*** Source data ***
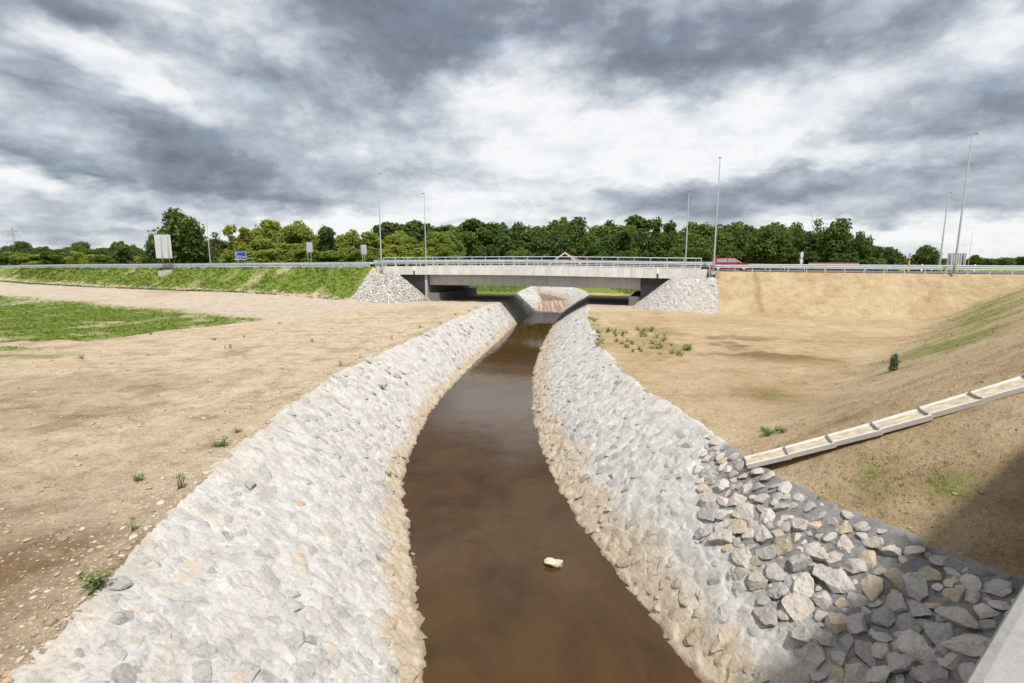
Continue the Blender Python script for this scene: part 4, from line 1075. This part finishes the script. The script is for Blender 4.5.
# ------------------------------------------------------------------ trees
def leaf_cloud(centers, radii, n, size, seed, squash=.8):
    """leaf-sized quads spread through lobes of a crown"""
    r = np.random.default_rng(seed); centers = np.array(centers); radii = np.array(radii)
    p = radii**2.2; p = p/p.sum(); k = r.choice(len(centers), n, p=p)
    d = r.normal(size=(n, 3)); d /= np.linalg.norm(d, axis=1, keepdims=True)
    rad = radii[k]*(.35+.75*np.sqrt(r.random(n)))
    # ragged lobes
    rad *= 1+.28*np.sin(d[:, 0]*5+k)*np.cos(d[:, 2]*6+k*1.7)
    C = centers[k]+d*rad[:, None]*np.array([1, 1, squash])
    nr = d*.6+r.normal(size=(n, 3))*.65+np.array([0, 0, .35]); nr /= np.linalg.norm(nr, axis=1, keepdims=True)
    t = np.cross(nr, r.normal(size=(n, 3))); t /= np.linalg.norm(t, axis=1, keepdims=True); b = np.cross(nr, t)
    s = size*r.uniform(.55, 1.35, n)[:, None]
    V = np.stack([C-t*s, C-b*s*.6, C+t*s, C+b*s*.6], 1).reshape(-1, 3)
    lobe = r.uniform(-.18, .18, len(centers))[k]
    g = np.clip(r.normal(.5, .2, n)+lobe, 0, 1); col = np.repeat(np.stack([g, g, g, 0*g+1], 1), 4, 0)
    F = np.arange(4*n).reshape(-1, 4)
    return V, F, col
def tree_proto(kind, seed):
    r = np.random.default_rng(seed); cs = []; rs = []
    if kind == 'broad':                     # 10 high, crown from 2.2
        for k in range(20):
            a = r.uniform(0, 6.28); q = r.uniform(0, 1)**.6; z = r.uniform(3.2, 8.4)
            env = 3.6*math.sqrt(max(.08, 1-((z-5.3)/4.2)**2)); cs.append((math.cos(a)*env*q*.8, math.sin(a)*env*q*.8, z)); rs.append(r.uniform(1.15, 1.95))
        cs.append((.2, 0, 8.7)); rs.append(1.25); n, size, tk = 8500, .27, .28
    elif kind == 'tall':
        for k in range(15):
            z = r.uniform(2.6, 9.0); env = 2.3*math.sqrt(max(.08, 1-((z-5.4)/5.0)**2)); a = r.uniform(0, 6.28); q = r.uniform(.1, 1)
            cs.append((math.cos(a)*env*q, math.sin(a)*env*q, z)); rs.append(r.uniform(.7, 1.25))
        cs.append((0, 0, 8.6)); rs.append(1.05); n, size, tk = 7000, .25, .24
    elif kind == 'shrub':                   # foliage to the ground, sprays upward
        for k in range(18):
            z = r.uniform(.6, 7.4); env = 3.5*math.sqrt(max(.06, 1-((z-2.8)/5.6)**2)); a = r.uniform(0, 6.28); q = r.uniform(.1, 1)
            cs.append((math.cos(a)*env*q, math.sin(a)*env*q, z)); rs.append(r.uniform(.9, 1.5))
        for k in range(9):
            a = r.uniform(0, 6.28); q = r.uniform(.2, 2.4); cs.append((math.cos(a)*q, math.sin(a)*q, r.uniform(6.6, 8.5))); rs.append(r.uniform(.5, .95))
        n, size, tk = 9000, .24, .13
    elif kind == 'thin':
        for k in range(12):
            z = r.uniform(2.5, 9.4); a = r.uniform(0, 6.28); q = r.uniform(.2, 2.0)*(1.15-z/11); cs.append((math.cos(a)*q, math.sin(a)*q, z)); rs.append(r.uniform(.35, .8))
        n, size, tk = 900, .20, .15
    V, F, C = leaf_cloud(cs, rs, n, size, seed+5, .85)
    V[:, 2] = np.maximum(V[:, 2], .15)
    crown = np_mesh('crown', V, F, C, False)
    mb = MB(); top = max(c[2] for c in cs)
    mb.tube([(0, 0, -.3), (.05, 0, 1.2), (-.06, .05, 3), (.05, 0, 5.5), (0, 0, top*.92)], [tk*1.35, tk, tk*.85, tk*.55, .04], 8)
    for c in cs[:13]:
        z0 = max(.5, c[2]*.55); m_ = ((c[0])*.5, c[1]*.5, z0+(c[2]-z0)*.6)
        mb.tube([(0, 0, z0), m_, c], [tk*.42, tk*.28, .025], 6, False)
    if kind == 'thin':
        for k in range(24):
            a = r.uniform(0, 6.28); z0 = r.uniform(2.5, 8.5); l = r.uniform(.8, 2.2); mb.tube([(0, 0, z0), (math.cos(a)*l*.6, math.sin(a)*l*.6, z0+l*.6), (math.cos(a)*l, math.sin(a)*l, z0+l*1.2)], [.06, .04, .02], 5, False)
    me = bpy.data.meshes.new('trunk'); me.from_pydata(mb.v, [], mb.f); me.update(); me.materials.append(MAT['bark'])
    crown.materials.append(MAT['leaf_mid'])
    return crown, me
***
**Exercise brief**
The material above must be printed exactly, with its pictures left out.

**Correct result**
Continue the Blender Python script for this scene: part 4, from line 1075. This part finishes the script. The script is for Blender 4.5.
# ------------------------------------------------------------------ trees
def leaf_cloud(centers, radii, n, size, seed, squash=.8):
    """leaf-sized quads spread through lobes of a crown"""
    r = np.random.default_rng(seed); centers = np.array(centers); radii = np.array(radii)
    p = radii**2.2; p = p/p.sum(); k = r.choice(len(centers), n, p=p)
    d = r.normal(size=(n, 3)); d /= np.linalg.norm(d, axis=1, keepdims=True)
    rad = radii[k]*(.35+.75*np.sqrt(r.random(n)))
    # ragged lobes
    rad *= 1+.28*np.sin(d[:, 0]*5+k)*np.cos(d[:, 2]*6+k*1.7)
    C = centers[k]+d*rad[:, None]*np.array([1, 1, squash])
    nr = d*.6+r.normal(size=(n, 3))*.65+np.array([0, 0, .35]); nr /= np.linalg.norm(nr, axis=1, keepdims=True)
    t = np.cross(nr, r.normal(size=(n, 3))); t /= np.linalg.norm(t, axis=1, keepdims=True); b = np.cross(nr, t)
    s = size*r.uniform(.55, 1.35, n)[:, None]
    V = np.stack([C-t*s, C-b*s*.6, C+t*s, C+b*s*.6], 1).reshape(-1, 3)
    lobe = r.uniform(-.18, .18, len(centers))[k]
    g = np.clip(r.normal(.5, .2, n)+lobe, 0, 1); col = np.repeat(np.stack([g, g, g, 0*g+1], 1), 4, 0)
    F = np.arange(4*n).reshape(-1, 4)
    return V, F, col
def tree_proto(kind, seed):
    r = np.random.default_rng(seed); cs = []; rs = []
    if kind == 'broad':                     # 10 high, crown from 2.2
        for k in range(20):
            a = r.uniform(0, 6.28); q = r.uniform(0, 1)**.6; z = r.uniform(3.2, 8.4)
            env = 3.6*math.sqrt(max(.08, 1-((z-5.3)/4.2)**2)); cs.append((math.cos(a)*env*q*.8, math.sin(a)*env*q*.8, z)); rs.append(r.uniform(1.15, 1.95))
        cs.append((.2, 0, 8.7)); rs.append(1.25); n, size, tk = 8500, .27, .28
    elif kind == 'tall':
        for k in range(15):
            z = r.uniform(2.6, 9.0); env = 2.3*math.sqrt(max(.08, 1-((z-5.4)/5.0)**2)); a = r.uniform(0, 6.28); q = r.uniform(.1, 1)
            cs.append((math.cos(a)*env*q, math.sin(a)*env*q, z)); rs.append(r.uniform(.7, 1.25))
        cs.append((0, 0, 8.6)); rs.append(1.05); n, size, tk = 7000, .25, .24
    elif kind == 'shrub':                   # foliage to the ground, sprays upward
        for k in range(18):
            z = r.uniform(.6, 7.4); env = 3.5*math.sqrt(max(.06, 1-((z-2.8)/5.6)**2)); a = r.uniform(0, 6.28); q = r.uniform(.1, 1)
            cs.append((math.cos(a)*env*q, math.sin(a)*env*q, z)); rs.append(r.uniform(.9, 1.5))
        for k in range(9):
            a = r.uniform(0, 6.28); q = r.uniform(.2, 2.4); cs.append((math.cos(a)*q, math.sin(a)*q, r.uniform(6.6, 8.5))); rs.append(r.uniform(.5, .95))
        n, size, tk = 9000, .24, .13
    elif kind == 'thin':
        for k in range(12):
            z = r.uniform(2.5, 9.4); a = r.uniform(0, 6.28); q = r.uniform(.2, 2.0)*(1.15-z/11); cs.append((math.cos(a)*q, math.sin(a)*q, z)); rs.append(r.uniform(.35, .8))
        n, size, tk = 900, .20, .15
    V, F, C = leaf_cloud(cs, rs, n, size, seed+5, .85)
    V[:, 2] = np.maximum(V[:, 2], .15)
    crown = np_mesh('crown', V, F, C, False)
    mb = MB(); top = max(c[2] for c in cs)
    mb.tube([(0, 0, -.3), (.05, 0, 1.2), (-.06, .05, 3), (.05, 0, 5.5), (0, 0, top*.92)], [tk*1.35, tk, tk*.85, tk*.55, .04], 8)
    for c in cs[:13]:
        z0 = max(.5, c[2]*.55); m_ = ((c[0])*.5, c[1]*.5, z0+(c[2]-z0)*.6)
        mb.tube([(0, 0, z0), m_, c], [tk*.42, tk*.28, .025], 6, False)
    if kind == 'thin':
        for k in range(24):
            a = r.uniform(0, 6.28); z0 = r.uniform(2.5, 8.5); l = r.uniform(.8, 2.2); mb.tube([(0, 0, z0), (math.cos(a)*l*.6, math.sin(a)*l*.6, z0+l*.6), (math.cos(a)*l, math.sin(a)*l, z0+l*1.2)], [.06, .04, .02], 5, False)
    me = bpy.data.meshes.new('trunk'); me.from_pydata(mb.v, [], mb.f); me.update(); me.materials.append(MAT['bark'])
    crown.materials.append(MAT['leaf_mid'])
    return crown, me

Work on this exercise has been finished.